[TASK DETAILS] Count how many lines below contain the word "scene", then give that number alone.

========================================================================

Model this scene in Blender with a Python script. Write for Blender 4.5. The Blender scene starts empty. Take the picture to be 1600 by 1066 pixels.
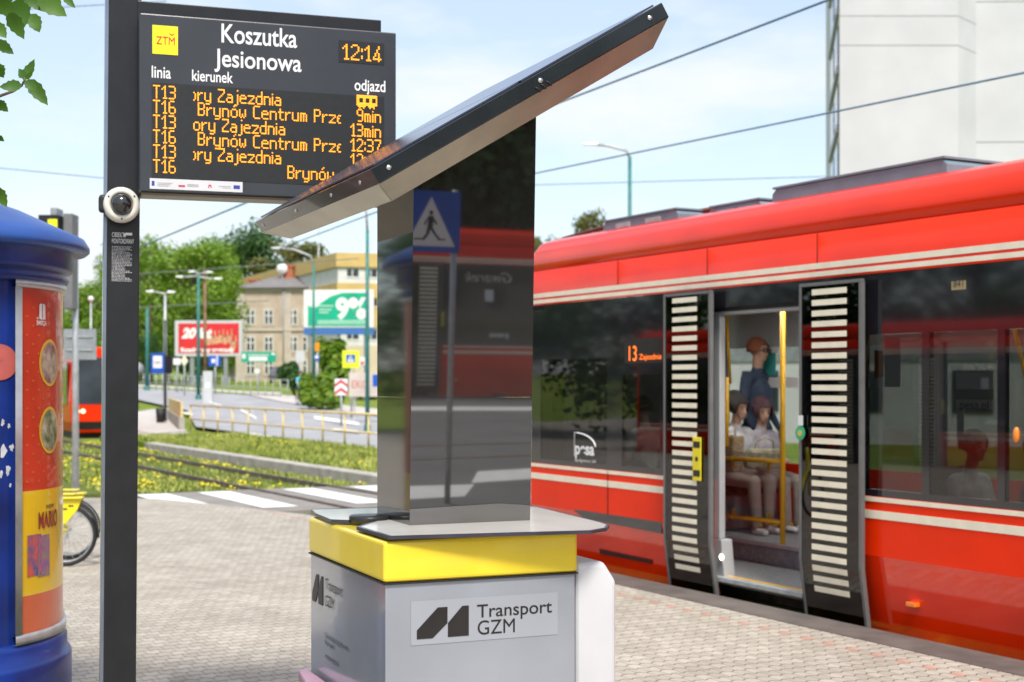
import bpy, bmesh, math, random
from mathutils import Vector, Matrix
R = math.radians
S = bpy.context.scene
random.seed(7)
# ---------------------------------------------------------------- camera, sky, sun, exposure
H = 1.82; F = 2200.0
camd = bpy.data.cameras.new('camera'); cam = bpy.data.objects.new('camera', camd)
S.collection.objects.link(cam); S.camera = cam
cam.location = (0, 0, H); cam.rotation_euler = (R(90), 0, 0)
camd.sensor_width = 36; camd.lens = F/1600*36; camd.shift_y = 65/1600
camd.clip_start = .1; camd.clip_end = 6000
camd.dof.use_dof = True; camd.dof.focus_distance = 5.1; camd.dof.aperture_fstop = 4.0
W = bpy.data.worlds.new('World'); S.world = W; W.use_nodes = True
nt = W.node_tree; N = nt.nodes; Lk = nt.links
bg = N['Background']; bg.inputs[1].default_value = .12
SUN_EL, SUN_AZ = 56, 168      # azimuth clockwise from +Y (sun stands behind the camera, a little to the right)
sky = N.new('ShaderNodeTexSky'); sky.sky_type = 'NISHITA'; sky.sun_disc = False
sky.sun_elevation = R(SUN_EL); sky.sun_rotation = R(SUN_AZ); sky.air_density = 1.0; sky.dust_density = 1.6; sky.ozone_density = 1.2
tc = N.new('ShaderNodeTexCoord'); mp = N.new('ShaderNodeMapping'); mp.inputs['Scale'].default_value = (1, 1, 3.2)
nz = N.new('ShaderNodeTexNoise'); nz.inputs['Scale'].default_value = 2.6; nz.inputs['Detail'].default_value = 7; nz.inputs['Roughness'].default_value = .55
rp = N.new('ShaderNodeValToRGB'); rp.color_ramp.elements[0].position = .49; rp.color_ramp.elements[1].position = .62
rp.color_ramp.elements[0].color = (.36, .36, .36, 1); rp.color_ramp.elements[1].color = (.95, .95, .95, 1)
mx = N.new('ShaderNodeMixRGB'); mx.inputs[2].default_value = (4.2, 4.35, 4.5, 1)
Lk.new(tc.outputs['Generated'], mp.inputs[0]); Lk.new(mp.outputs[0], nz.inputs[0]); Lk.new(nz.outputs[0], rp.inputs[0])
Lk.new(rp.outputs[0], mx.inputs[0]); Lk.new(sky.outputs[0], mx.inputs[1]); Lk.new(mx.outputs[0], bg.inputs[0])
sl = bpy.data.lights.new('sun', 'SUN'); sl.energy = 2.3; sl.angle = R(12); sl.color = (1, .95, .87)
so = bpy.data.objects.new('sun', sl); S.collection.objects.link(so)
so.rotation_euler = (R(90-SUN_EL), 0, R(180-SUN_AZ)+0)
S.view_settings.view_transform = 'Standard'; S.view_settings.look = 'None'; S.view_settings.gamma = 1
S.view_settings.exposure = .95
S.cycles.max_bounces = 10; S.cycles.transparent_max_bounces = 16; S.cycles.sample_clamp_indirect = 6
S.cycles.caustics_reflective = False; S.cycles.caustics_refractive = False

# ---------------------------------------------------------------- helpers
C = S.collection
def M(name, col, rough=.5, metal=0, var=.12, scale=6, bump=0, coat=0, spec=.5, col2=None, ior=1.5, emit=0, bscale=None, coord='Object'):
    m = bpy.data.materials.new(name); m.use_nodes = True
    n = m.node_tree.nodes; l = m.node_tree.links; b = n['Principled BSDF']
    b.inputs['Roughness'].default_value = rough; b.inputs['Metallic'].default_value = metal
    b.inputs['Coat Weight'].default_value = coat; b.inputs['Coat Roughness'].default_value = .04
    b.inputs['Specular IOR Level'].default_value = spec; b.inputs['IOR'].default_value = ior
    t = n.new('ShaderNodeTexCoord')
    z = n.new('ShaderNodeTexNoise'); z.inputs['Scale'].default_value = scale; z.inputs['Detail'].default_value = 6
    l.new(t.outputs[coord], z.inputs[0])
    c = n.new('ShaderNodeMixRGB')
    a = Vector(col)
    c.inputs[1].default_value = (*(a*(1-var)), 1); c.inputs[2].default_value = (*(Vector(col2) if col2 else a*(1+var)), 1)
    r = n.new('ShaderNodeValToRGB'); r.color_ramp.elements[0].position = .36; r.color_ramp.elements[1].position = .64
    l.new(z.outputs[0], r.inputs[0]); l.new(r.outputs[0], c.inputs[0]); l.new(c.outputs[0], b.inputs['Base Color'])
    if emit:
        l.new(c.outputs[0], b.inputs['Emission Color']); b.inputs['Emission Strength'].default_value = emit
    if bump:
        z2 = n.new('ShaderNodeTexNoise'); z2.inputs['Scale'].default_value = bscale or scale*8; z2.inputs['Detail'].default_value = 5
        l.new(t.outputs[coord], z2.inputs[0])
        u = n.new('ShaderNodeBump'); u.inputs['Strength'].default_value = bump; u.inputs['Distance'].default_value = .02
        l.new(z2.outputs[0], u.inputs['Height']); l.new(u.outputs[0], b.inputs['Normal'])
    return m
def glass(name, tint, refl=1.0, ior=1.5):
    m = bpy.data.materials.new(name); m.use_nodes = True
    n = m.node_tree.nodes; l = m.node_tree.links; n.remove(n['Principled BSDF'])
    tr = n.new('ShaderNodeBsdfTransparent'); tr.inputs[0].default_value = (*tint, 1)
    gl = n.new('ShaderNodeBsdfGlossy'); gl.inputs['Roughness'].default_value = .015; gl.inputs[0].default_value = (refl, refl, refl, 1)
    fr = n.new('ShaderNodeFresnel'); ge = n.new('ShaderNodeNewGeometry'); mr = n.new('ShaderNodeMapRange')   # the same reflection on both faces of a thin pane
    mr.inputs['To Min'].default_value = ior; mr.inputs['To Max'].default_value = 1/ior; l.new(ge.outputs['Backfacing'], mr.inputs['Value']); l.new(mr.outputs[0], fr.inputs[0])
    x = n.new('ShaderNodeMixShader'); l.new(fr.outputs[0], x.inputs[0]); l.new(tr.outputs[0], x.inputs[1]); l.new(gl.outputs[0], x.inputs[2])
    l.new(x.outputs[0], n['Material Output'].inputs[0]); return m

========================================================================

[RESULT FOR THIS TASK] 2